God has rejected the Almajiri Peoples Congress and the sooner they accept that hard fact and bitter truth the better it will be for them and for Nigeria. Yesterday it was Ekiti. Tomorrow it will be Osun.
We will not rest until every inch of Yorubaland and, indeed Nigeria, is freed from the grip of the Almajiri Peoples Congress and their insidious and desperate Haramite allies. The days of fooling the people and winning elections by propaganda, intimidation, lies, threats and coercion are long over.
The people of Ekiti have spoken and soon the rest of Nigeria shall speak as well. For the Almajiri Peoples Congress and their Haramite allies, it is all over.

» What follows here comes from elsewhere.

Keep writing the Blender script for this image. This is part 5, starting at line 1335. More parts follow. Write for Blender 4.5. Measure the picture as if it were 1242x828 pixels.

A new era for Ekiti begins today whilst another one ends. Yet everyone appears to be smiling and that is precisely how it ought to be. There also appears to be a distinct atmosphere of hope in the air and a new-found, refreshing and distinct sense of unity of purpose coupled with a firm resolve to allow peace to reign and to let bygones be bygones.
This is a classic example of what the late Waziri Ibrahim of the defunct GNPP labeled as ‘’politics without bitterness’’ and it is very refreshing.   

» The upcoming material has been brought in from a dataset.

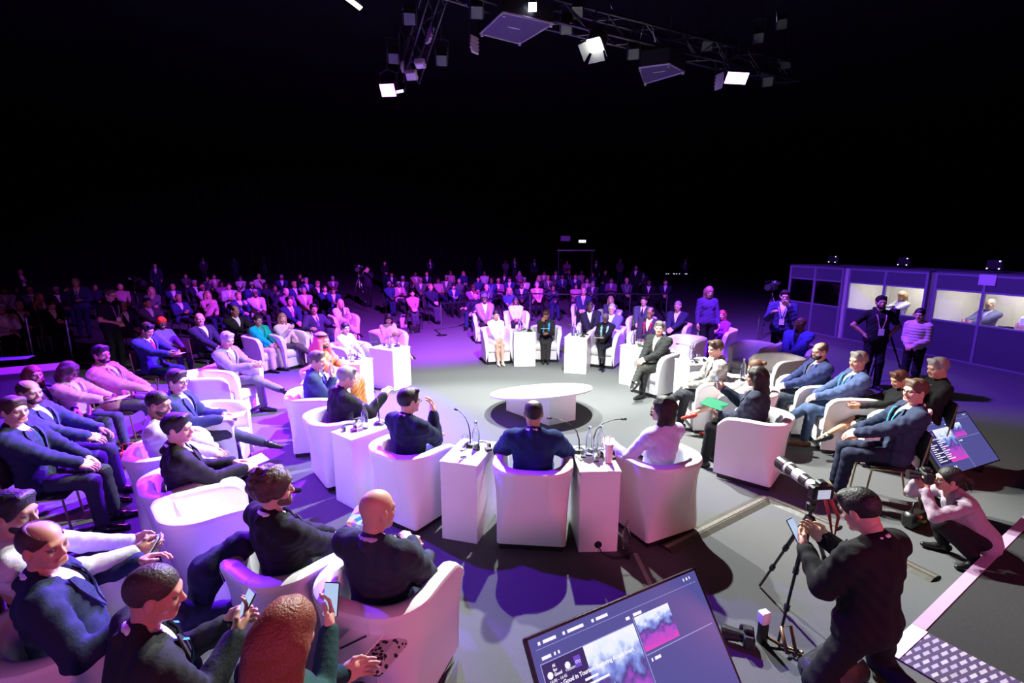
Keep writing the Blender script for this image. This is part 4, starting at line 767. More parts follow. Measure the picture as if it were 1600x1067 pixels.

I was particularly touched by Fayose’s declaration that there was ‘’no victor and no vanquished’’ after the election and by his promise to work with Fayemi and the Labour Party gubernatorial candidate, Opeyemi Bamidele to ‘’move the state forward’’. I salute his magnanimity in victory.
I also salute the sheer courage of Fayemi and Bamidele to accept defeat in good faith and I commend them both for stretching out their hand of friendship to the winner of the election.
All three of these gentlemen are well known to me and they are my friends and brothers. They are also proud sons of the Yoruba who have proved to the world that politics in the South-West  can be played without any violence, rancor and bitterness.  I wish them all the very best in their future endeavours.